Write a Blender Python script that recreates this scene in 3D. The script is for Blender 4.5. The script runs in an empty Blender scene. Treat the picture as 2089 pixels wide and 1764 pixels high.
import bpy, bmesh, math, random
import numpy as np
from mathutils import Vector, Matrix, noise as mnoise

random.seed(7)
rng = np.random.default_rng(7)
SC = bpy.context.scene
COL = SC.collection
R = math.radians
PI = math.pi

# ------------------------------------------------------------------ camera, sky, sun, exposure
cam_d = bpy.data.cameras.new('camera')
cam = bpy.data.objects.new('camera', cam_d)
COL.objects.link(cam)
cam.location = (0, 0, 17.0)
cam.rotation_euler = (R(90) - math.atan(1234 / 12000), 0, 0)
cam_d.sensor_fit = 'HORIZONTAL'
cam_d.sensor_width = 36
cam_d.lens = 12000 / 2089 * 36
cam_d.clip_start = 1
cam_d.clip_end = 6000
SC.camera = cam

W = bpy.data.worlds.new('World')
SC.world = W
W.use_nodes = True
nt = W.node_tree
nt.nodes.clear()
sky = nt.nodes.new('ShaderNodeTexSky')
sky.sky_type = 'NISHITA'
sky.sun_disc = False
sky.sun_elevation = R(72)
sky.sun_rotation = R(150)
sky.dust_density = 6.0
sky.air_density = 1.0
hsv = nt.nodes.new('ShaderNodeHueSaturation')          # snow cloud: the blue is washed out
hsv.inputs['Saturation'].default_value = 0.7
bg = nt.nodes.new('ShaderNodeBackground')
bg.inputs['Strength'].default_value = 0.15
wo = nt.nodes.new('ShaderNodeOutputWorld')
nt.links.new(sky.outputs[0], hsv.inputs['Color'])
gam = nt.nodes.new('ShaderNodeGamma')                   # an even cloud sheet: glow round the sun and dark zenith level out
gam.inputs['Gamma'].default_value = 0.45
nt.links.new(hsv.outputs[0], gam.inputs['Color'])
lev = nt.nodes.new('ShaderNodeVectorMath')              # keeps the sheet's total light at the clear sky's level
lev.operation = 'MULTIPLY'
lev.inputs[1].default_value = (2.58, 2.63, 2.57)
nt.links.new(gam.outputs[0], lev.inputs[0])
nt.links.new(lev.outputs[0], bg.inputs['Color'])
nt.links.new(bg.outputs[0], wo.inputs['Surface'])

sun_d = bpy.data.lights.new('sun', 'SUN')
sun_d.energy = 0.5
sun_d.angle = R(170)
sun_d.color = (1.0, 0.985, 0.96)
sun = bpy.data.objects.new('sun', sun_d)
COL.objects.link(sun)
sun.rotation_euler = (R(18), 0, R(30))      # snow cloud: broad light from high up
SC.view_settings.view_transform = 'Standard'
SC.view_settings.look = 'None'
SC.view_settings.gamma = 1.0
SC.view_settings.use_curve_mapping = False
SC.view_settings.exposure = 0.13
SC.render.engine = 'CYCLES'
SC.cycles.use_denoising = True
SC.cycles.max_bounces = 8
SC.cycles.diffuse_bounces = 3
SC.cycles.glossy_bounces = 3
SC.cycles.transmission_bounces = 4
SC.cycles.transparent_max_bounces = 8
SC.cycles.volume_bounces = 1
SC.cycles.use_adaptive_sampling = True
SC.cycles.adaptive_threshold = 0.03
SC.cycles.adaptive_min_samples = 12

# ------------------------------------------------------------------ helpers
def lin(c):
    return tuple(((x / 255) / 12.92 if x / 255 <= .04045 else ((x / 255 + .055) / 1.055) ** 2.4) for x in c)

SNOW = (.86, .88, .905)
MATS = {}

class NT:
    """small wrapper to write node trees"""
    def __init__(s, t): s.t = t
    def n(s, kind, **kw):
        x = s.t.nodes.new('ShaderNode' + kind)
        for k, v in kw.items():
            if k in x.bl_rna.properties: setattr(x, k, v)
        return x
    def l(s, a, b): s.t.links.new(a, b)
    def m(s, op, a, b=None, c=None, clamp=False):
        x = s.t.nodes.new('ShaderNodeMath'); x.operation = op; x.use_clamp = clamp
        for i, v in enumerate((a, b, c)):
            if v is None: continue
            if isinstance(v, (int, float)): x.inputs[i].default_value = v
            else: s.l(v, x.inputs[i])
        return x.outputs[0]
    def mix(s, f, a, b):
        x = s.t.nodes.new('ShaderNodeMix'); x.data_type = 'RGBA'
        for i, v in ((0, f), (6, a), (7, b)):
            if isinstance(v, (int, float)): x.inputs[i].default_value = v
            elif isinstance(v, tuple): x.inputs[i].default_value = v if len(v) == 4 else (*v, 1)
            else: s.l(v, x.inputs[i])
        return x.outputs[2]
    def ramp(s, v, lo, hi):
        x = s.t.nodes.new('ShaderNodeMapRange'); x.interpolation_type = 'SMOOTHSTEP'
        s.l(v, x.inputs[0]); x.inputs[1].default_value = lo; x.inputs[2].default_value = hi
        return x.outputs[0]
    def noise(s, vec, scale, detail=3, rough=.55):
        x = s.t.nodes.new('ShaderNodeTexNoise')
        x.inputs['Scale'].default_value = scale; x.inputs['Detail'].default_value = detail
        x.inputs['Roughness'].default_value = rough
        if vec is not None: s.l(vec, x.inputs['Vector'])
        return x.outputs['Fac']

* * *

## Job
Lines from the beginning of the data above through the line containing "PI = math.pi" are to be returned exactly, and no others.

## Completed exercise
Write a Blender Python script that recreates this scene in 3D. The script is for Blender 4.5. The script runs in an empty Blender scene. Treat the picture as 2089 pixels wide and 1764 pixels high.
import bpy, bmesh, math, random
import numpy as np
from mathutils import Vector, Matrix, noise as mnoise

random.seed(7)
rng = np.random.default_rng(7)
SC = bpy.context.scene
COL = SC.collection
R = math.radians
PI = math.pi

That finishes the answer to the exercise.